─── DATA SHOWN ───
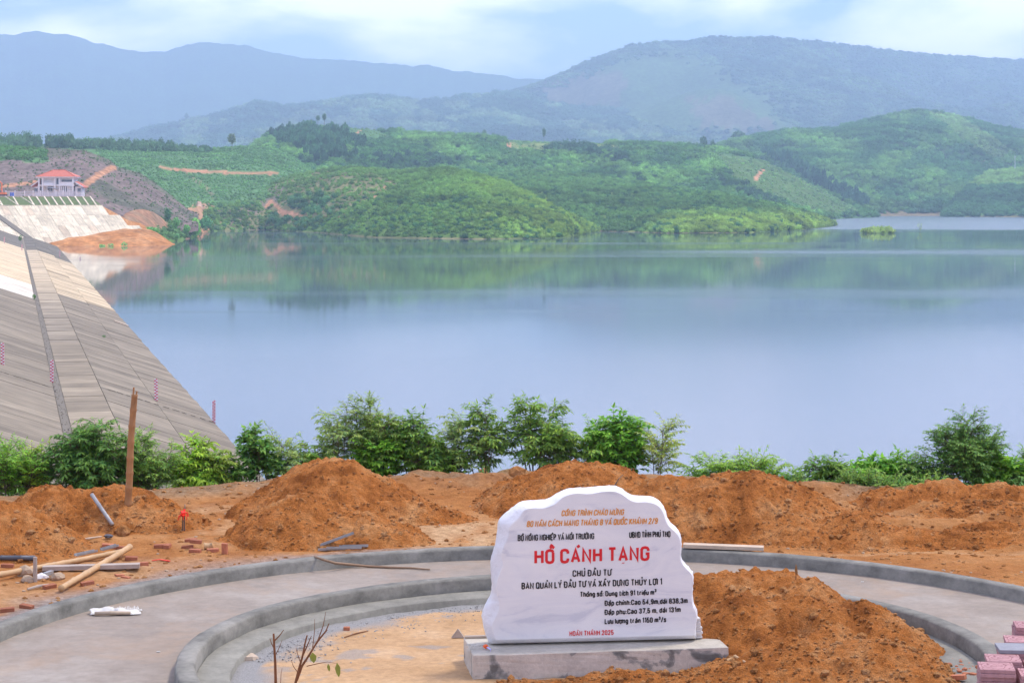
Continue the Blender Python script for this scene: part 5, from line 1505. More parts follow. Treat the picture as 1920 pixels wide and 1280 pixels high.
# check the face looks outwards
fc.data.update()
if (fc.data.polygons[0].normal.y > 0): fc.data.flip_normals()
bm = bmesh.new(); bm.from_mesh(body.data); bmesh.ops.recalc_face_normals(bm, faces=bm.faces[:]); bm.to_mesh(body.data); bm.free()

import unicodedata
def _rr(x0, y0, x1, y1, r=0.16):
    """rounded rectangle as a list of points, counter-clockwise from the right middle"""
    out = []
    for cx, cy, a0 in ((x1 - r, y1 - r, 0), (x0 + r, y1 - r, 90), (x0 + r, y0 + r, 180), (x1 - r, y0 + r, 270)):
        for k in (0, 45, 90):
            a = math.radians(a0 + k); out.append((cx + r * math.cos(a), cy + r * math.sin(a)))
    return out
def _cut(x0, y0, x1, y1, r, up, dn):
    q = _rr(x0, y0, x1, y1, r); return [(x1, up)] + q[:12] + [(x1, dn)]
W_ = 0.40
GL = {
 'A': (0.44, [[(0, 0), (.22, 1), (.44, 0)], [(.07, .30), (.37, .30)]]),
 'B': (.40, [[(0, 0), (0, 1), (.24, 1), (.36, .93), (.38, .76), (.35, .60), (.24, .53), (0, .53)], [(.24, .53), (.37, .45), (.40, .27), (.37, .08), (.24, 0), (0, 0)]]),
 'C': (.40, [_cut(0, 0, .40, 1, .17, .70, .30)]),
 'D': (.41, [[(0, 0), (0, 1), (.22, 1), (.37, .92), (.41, .76), (.41, .24), (.37, .08), (.22, 0), (0, 0)]]),
 'E': (.34, [[(.34, 1), (0, 1), (0, 0), (.34, 0)], [(0, .52), (.29, .52)]]),
 'G': (.41, [_cut(0, 0, .41, 1, .17, .72, .30) + [(.41, .48), (.25, .48)]]),
 'H': (.41, [[(0, 0), (0, 1)], [(.41, 0), (.41, 1)], [(0, .52), (.41, .52)]]),
 'I': (0.0, [[(0, 0), (0, 1)]]),
 'K': (.41, [[(0, 0), (0, 1)], [(.39, 1), (.02, .42)], [(.14, .58), (.41, 0)]]),
 'L': (.33, [[(0, 1), (0, 0), (.33, 0)]]),
 'M': (.54, [[(0, 0), (0, 1), (.27, .12), (.54, 1), (.54, 0)]]),
 'N': (.42, [[(0, 0), (0, 1), (.42, 0), (.42, 1)]]),
 'O': (.41, [_rr(0, 0, .41, 1, .17) + [(.41, .83)]]),
 'P': (.38, [[(0, 0), (0, 1), (.24, 1), (.36, .92), (.38, .74), (.36, .56), (.24, .47), (0, .47)]]),
 'Q': (.41, [_rr(0, 0, .41, 1, .17) + [(.41, .83)], [(.25, .22), (.44, -.06)]]),
 'R': (.40, [[(0, 0), (0, 1), (.24, 1), (.37, .92), (.39, .75), (.36, .58), (.24, .50), (0, .50)], [(.22, .50), (.36, .42), (.38, .22), (.41, 0)]]),
 'S': (.38, [[(.37, .74), (.35, .92), (.19, 1), (.04, .93), (0, .76), (.05, .60), (.19, .52), (.33, .43), (.38, .26), (.34, .08), (.19, 0), (.03, .08), (0, .26)]]),
 'T': (.40, [[(0, 1), (.40, 1)], [(.20, 1), (.20, 0)]]),
 'U': (.41, [[(0, 1), (0, .20), (.06, .05), (.205, 0), (.35, .05), (.41, .20), (.41, 1)]]),
 'V': (.44, [[(0, 1), (.22, 0), (.44, 1)]]), 'X': (.42, [[(0, 0), (.42, 1)], [(0, 1), (.42, 0)]]),
 'Y': (.42, [[(0, 1), (.21, .45), (.42, 1)], [(.21, .45), (.21, 0)]]),
 '0': (.38, [_rr(0, 0, .38, 1, .17) + [(.38, .83)]]), '1': (.16, [[(0, .80), (.16, 1), (.16, 0)]]),
 '2': (.38, [[(.01, .74), (.05, .93), (.19, 1), (.34, .92), (.37, .73), (.30, .52), (.0, 0), (.38, 0)]]),
 '3': (.38, [[(.01, .77), (.06, .94), (.19, 1), (.33, .92), (.36, .75), (.30, .57), (.15, .53)], [(.15, .53), (.32, .47), (.38, .28), (.34, .08), (.19, 0), (.04, .07), (0, .25)]]),
 '4': (.42, [[(.30, 0), (.30, 1), (0, .26), (.42, .26)]]),
 '5': (.38, [[(.36, 1), (.05, 1), (.02, .50), (.19, .60), (.34, .50), (.38, .30), (.34, .08), (.19, 0), (.04, .07), (0, .24)]]),
 '7': (.38, [[(0, 1), (.38, 1), (.14, 0)]]),
 '8': (.38, [_rr(.02, .53, .36, 1, .15) + [(.36, .85)], _rr(0, 0, .38, .53, .16) + [(.38, .37)]]),
 '9': (.38, [[(.02, .20), (.07, .05), (.20, 0), (.34, .09), (.38, .35), (.38, .74), (.33, .93), (.19, 1), (.04, .93), (0, .72), (.05, .50), (.19, .42), (.37, .52)]]),
 '/': (.28, [[(0, -.05), (.28, 1.05)]]), ':': (0, [[(0, .02), (0, .10)], [(0, .52), (0, .60)]]), ',': (0, [[(.02, .05), (-.04, -.14)]]),
 'a': (.34, [[(.02, .58), (.08, .69), (.20, .72), (.31, .66), (.34, .52), (.34, 0)], [(.34, .38), (.12, .36), (0, .26), (.01, .08), (.12, 0), (.26, .05), (.34, .16)]]),
 'c': (.32, [_cut(0, 0, .32, .72, .15, .48, .24)]), 'd': (.34, [[(.34, 1), (.34, 0)], [(.34, .55), (.22, .71), (.06, .66), (0, .5), (0, .2), (.06, .05), (.2, 0), (.34, .15)]]),
 'e': (.34, [[(.0, .38), (.34, .38), (.34, .52), (.28, .67), (.17, .72), (.05, .66), (0, .5), (0, .2), (.06, .05), (.18, 0), (.30, .06), (.33, .18)]]),
 'g': (.34, [[(.34, .72), (.34, -.10), (.28, -.24), (.14, -.27), (.02, -.2)], [(.34, .55), (.22, .71), (.06, .66), (0, .5), (0, .22), (.06, .07), (.2, .02), (.34, .17)]]),
 'h': (.33, [[(0, 0), (0, 1)], [(0, .54), (.12, .70), (.26, .70), (.33, .56), (.33, 0)]]), 'i': (0, [[(0, 0), (0, .72)]]), 'l': (0, [[(0, 0), (0, 1)]]),
 'm': (.56, [[(0, 0), (0, .72)], [(0, .56), (.09, .70), (.21, .70), (.28, .56), (.28, 0)], [(.28, .56), (.37, .70), (.49, .70), (.56, .56), (.56, 0)]]),
 'n': (.33, [[(0, 0), (0, .72)], [(0, .54), (.12, .70), (.26, .70), (.33, .56), (.33, 0)]]), 'o': (.35, [_rr(0, 0, .35, .72, .15) + [(.35, .57)]]),
 'p': (.34, [[(0, -.27), (0, .72)], [(0, .55), (.12, .71), (.28, .66), (.34, .5), (.34, .2), (.28, .05), (.14, 0), (0, .15)]]),
 'r': (.22, [[(0, 0), (0, .72)], [(0, .50), (.09, .68), (.22, .70)]]),
 's': (.31, [[(.30, .54), (.27, .67), (.15, .72), (.03, .66), (.01, .52), (.08, .41), (.24, .33), (.31, .2), (.27, .05), (.15, 0), (.03, .05), (0, .18)]]),
 't': (.24, [[(.08, .95), (.08, .12), (.13, .02), (.24, .01)], [(-.04, .70), (.22, .70)]]), 'u': (.33, [[(0, .72), (0, .16), (.07, .02), (.2, .01), (.33, .16)], [(.33, .72), (.33, 0)]]),
}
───
### THE TASK
Give again exactly the lines running from the beginning of the material above through the line that contains "bm = bmesh.new();", and leave out every picture.

### COMPLETE OUTPUT
Continue the Blender Python script for this scene: part 5, from line 1505. More parts follow. Treat the picture as 1920 pixels wide and 1280 pixels high.
# check the face looks outwards
fc.data.update()
if (fc.data.polygons[0].normal.y > 0): fc.data.flip_normals()
bm = bmesh.new(); bm.from_mesh(body.data); bmesh.ops.recalc_face_normals(bm, faces=bm.faces[:]); bm.to_mesh(body.data); bm.free()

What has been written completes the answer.